Directions: The lines below are to be quoted exactly, from the first through the one that contains "return (f(r/255), f(g/255), f(b/255), 1)".
──────── Given material
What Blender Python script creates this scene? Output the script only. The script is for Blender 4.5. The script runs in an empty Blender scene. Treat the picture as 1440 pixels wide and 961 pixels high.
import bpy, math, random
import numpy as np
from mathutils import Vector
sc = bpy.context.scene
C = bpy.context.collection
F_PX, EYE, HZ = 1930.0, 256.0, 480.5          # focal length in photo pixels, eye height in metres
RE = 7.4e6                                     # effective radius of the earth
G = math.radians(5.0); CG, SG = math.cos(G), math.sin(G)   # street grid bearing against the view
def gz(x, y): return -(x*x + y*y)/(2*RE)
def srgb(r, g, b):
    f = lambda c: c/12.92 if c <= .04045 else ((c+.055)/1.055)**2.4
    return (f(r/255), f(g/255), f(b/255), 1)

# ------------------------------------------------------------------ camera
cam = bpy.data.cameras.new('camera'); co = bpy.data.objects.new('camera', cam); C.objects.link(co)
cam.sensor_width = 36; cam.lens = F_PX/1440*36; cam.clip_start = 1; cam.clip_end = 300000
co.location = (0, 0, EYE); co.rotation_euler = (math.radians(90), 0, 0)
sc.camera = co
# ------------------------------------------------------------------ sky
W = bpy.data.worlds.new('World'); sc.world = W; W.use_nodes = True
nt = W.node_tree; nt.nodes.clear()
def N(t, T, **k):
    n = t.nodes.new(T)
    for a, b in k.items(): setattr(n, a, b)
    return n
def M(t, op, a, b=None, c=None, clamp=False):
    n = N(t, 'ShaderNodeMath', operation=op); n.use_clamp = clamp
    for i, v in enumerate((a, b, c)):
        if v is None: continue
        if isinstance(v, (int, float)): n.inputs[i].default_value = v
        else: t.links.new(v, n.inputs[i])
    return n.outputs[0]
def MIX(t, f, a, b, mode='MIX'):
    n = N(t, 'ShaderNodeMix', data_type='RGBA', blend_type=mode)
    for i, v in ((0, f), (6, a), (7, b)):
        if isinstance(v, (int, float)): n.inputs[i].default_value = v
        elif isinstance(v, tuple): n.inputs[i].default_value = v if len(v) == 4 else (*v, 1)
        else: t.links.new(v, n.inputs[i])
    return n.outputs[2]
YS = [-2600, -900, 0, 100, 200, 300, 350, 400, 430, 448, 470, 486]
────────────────
Exercise result:
What Blender Python script creates this scene? Output the script only. The script is for Blender 4.5. The script runs in an empty Blender scene. Treat the picture as 1440 pixels wide and 961 pixels high.
import bpy, math, random
import numpy as np
from mathutils import Vector
sc = bpy.context.scene
C = bpy.context.collection
F_PX, EYE, HZ = 1930.0, 256.0, 480.5          # focal length in photo pixels, eye height in metres
RE = 7.4e6                                     # effective radius of the earth
G = math.radians(5.0); CG, SG = math.cos(G), math.sin(G)   # street grid bearing against the view
def gz(x, y): return -(x*x + y*y)/(2*RE)
def srgb(r, g, b):
    f = lambda c: c/12.92 if c <= .04045 else ((c+.055)/1.055)**2.4
    return (f(r/255), f(g/255), f(b/255), 1)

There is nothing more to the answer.